La sanglante chevauchée de Raymond Fernandez et de Martha Beck, surnommés Les tueurs aux petites annonces – puisque c’est ainsi qu’ils sélectionnaient leurs victimes – s’est achevée par leur exécution en 1951. En 1948 et 1949, ils ont fait passer de vie à trépas une bonne vingtaine de femmes esseulées afin de les dépouiller de leur argent et de leurs biens. En lisant aujourd’hui dans les gazettes les mésaventures de braves personnes en quête d’amour qui se font rouler par des brouteurs sénégalais en étant persuadées qu’elles entretiennent une correspondance amoureuse avec une star de cinéma, on se rappelle, s’il en était besoin, que le monde n’est pas prêt de changer. Sauf en pire, il est vrai.
L’histoire, à la fois rocambolesque et sanglante, a inspiré plusieurs adaptations, au cinéma ou à la télévision ; la plus notoire est Les tueurs de la lune de miel de Leonard Kastle (1970), film glauque, malsain, puissant, sec, sans empathie aucune. Carmin profond (quel beau titre !) a été réalisé en 1996 par Arturo Ripstein, réalisateur mexicain dont Wikipédia m’indique qu’il est réputé pour son cinéma sombre, lent, cruel et désespéré mais dont l’aura doit être limité à son pays d’origine et à l’Amérique latine.
J’étais curieux de découvrir comment ce sujet formidable pouvait être traité par un cinéaste mexicain. D’abord parce que l’on sait les rapports singuliers que les Mexicains, descendants des Aztèques, entretiennent avec la mort. Et puis la même dérive criminelle traitée de deux façons différentes, c’est toujours intéressant.
Le film de Kastle a été tourné dans un beau Noir et Blanc ; celui de Ripstein en couleurs, en couleurs ternes, moches, salies ; ceci est loin d’être un reproche, bien au contraire. Montrer la vulgarité, la mesquinerie, la parcimonie de deux individus aussi fondamentalement minables l’un que l’autre et seulement rendus intéressants par l’étrange passion qui les unit est une réussite. Relation à base d’adulation charnelle de Coral (Regina Orozco) pour Nicolà (Daniel Giménez Cacho), du narcissisme de Nicolà (qui attache une importance passionnée à sa perruque), de relations sadomasochistes et à … une parfaite indifférence pour le reste de l’Humanité.

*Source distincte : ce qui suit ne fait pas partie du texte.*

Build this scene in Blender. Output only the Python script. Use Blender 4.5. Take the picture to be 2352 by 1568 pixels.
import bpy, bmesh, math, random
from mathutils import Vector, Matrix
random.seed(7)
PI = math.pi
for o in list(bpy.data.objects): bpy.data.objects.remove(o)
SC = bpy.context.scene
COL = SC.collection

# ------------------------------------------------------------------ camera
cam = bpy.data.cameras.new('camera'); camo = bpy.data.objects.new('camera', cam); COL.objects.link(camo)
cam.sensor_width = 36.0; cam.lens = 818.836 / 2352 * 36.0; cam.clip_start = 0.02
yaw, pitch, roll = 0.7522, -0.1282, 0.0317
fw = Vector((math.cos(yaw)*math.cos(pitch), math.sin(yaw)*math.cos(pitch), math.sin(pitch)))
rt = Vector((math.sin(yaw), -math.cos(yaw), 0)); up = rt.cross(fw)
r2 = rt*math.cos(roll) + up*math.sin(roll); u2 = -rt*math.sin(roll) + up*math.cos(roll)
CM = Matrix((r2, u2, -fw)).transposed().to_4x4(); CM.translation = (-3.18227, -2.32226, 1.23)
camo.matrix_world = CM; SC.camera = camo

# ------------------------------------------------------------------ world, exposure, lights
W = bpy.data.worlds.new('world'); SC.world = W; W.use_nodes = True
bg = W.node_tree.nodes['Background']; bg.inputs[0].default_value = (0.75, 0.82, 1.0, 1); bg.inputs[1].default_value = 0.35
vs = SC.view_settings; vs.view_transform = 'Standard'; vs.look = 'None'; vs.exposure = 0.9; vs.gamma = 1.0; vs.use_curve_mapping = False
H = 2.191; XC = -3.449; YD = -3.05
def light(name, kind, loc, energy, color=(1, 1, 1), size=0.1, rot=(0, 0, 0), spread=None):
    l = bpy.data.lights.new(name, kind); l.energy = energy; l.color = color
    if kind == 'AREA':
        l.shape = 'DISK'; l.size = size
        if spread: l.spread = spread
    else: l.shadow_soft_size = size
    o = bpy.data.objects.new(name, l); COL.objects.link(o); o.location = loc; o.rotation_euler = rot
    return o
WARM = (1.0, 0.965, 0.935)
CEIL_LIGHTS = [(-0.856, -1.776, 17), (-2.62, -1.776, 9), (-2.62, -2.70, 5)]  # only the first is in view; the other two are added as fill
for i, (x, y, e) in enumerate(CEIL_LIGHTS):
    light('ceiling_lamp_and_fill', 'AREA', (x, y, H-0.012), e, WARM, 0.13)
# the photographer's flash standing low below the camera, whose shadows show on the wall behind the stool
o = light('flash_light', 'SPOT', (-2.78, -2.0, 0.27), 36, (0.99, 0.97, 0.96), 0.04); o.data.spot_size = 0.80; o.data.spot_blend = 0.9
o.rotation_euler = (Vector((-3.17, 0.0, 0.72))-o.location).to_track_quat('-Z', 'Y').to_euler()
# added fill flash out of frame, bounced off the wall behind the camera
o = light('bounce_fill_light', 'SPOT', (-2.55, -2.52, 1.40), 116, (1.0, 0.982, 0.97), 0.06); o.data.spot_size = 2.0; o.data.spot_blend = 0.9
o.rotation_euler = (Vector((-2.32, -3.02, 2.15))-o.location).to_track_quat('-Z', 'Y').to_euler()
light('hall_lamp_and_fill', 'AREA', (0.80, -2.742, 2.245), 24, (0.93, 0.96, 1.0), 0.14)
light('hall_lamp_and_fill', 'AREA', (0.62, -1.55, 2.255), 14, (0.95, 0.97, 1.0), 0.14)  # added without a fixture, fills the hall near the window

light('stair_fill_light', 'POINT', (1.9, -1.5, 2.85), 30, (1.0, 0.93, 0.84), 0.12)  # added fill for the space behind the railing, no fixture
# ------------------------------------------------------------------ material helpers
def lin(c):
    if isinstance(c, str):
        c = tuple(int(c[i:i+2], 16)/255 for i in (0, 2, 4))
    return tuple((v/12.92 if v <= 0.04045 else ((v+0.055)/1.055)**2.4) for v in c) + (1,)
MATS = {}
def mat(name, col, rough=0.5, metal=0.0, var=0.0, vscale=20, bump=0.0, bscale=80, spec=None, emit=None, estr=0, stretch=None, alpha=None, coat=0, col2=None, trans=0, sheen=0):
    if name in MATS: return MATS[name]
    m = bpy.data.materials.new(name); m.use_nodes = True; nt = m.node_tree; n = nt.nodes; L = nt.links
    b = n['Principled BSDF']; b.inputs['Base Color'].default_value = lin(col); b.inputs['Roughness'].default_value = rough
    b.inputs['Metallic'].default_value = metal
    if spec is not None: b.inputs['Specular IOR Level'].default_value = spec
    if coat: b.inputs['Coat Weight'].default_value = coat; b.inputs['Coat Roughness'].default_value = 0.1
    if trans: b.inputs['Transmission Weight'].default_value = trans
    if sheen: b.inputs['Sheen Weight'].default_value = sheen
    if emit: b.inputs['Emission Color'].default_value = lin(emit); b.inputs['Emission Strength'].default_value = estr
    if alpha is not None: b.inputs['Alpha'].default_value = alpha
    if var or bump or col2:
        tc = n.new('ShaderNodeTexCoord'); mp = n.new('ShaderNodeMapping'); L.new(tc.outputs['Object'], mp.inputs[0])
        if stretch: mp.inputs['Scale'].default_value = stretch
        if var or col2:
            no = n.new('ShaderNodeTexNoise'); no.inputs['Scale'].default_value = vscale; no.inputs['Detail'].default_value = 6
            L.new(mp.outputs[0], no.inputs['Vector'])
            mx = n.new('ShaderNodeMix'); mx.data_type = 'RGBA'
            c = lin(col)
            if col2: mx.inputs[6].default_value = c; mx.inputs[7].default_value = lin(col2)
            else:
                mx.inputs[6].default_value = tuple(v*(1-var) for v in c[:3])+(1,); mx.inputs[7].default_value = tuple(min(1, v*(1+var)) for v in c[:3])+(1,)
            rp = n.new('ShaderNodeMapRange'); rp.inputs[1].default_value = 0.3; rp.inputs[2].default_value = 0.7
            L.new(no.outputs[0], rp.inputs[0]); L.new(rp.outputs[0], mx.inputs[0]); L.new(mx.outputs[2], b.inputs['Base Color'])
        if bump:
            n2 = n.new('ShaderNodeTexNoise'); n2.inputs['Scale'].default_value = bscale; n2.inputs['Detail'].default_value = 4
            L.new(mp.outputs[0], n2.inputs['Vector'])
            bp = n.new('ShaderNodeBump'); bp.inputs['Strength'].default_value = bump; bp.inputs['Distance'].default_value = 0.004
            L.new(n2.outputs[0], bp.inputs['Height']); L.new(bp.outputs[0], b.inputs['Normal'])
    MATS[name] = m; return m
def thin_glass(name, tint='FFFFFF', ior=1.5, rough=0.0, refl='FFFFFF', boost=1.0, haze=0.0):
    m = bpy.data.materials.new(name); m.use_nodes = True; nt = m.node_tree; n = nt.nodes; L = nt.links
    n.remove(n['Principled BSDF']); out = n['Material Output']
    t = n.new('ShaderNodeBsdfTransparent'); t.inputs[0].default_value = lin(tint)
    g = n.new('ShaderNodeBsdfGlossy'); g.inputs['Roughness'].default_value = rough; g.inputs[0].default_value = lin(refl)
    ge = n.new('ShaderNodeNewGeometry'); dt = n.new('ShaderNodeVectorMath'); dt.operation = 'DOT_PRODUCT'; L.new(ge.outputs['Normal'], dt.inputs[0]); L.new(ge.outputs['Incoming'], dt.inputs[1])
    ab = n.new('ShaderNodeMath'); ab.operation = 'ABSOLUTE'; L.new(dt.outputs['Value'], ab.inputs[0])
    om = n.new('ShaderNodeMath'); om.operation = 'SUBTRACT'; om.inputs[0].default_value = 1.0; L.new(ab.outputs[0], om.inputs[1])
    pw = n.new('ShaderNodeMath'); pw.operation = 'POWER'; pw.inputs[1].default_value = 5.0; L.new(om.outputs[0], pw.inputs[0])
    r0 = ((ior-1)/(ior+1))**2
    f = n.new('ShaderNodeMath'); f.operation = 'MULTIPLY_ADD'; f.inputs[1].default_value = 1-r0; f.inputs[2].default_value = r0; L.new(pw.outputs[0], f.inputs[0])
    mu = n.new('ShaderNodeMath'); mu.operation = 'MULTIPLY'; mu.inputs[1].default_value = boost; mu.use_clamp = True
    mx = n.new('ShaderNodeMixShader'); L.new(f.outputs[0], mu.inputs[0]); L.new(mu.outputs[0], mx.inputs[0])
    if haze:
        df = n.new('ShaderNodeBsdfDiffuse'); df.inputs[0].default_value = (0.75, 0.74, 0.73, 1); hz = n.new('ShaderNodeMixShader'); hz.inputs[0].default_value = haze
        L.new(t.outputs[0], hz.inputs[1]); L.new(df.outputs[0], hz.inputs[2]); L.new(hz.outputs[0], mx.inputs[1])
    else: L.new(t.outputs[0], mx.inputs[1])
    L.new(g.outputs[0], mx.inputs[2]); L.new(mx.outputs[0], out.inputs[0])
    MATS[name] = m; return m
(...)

Pour suivre Nicolà sur les routes des chantages affectifs qu’il mène au gré des petites annonces où le couple repère des femmes seules, en recherche d’affection et possiblement dotées de bons revenus, Coral a abandonné ses deux filles à une institution religieuse et, si elle les regrette (comme on regretterait un colibri) n’envisage pas un instant d’aller les revoir, moins encore de les reprendre ; et lorsqu’il faut noyer la petite fille de Rebecca (Veronica Merchant), une jeune veuve charmante qui à Nicolà a fait un enfant – ce que Coral ne supporte pas – c’est qu’après que l’amant a tué la mère, il faut bien noyer la fille.
Autre très grande réussite : la musique ! Parce qu’elle est presque toujours en complet décalage avec le rythme du récit et sa nature. Ainsi, lors de la première nuit entre les amants, Nicolà découche en volant le porte-monnaie de Coral, tout cela sur une mélodie douce, niaise, romanesque à la Richard Claydermann. Et à plusieurs reprises, dans les moments où les images sont pathétiques, accablantes, la musique déroule des volutes glorieuses ou bienveillantes.
Plus que dans Les tueurs de la lune de miel, les rencontres sont baroques, presque comiques ou ridicules, celle avec Irène (Marisa Paredes) particulièrement ; la violence est presque absente. Mais le malaise est bien là.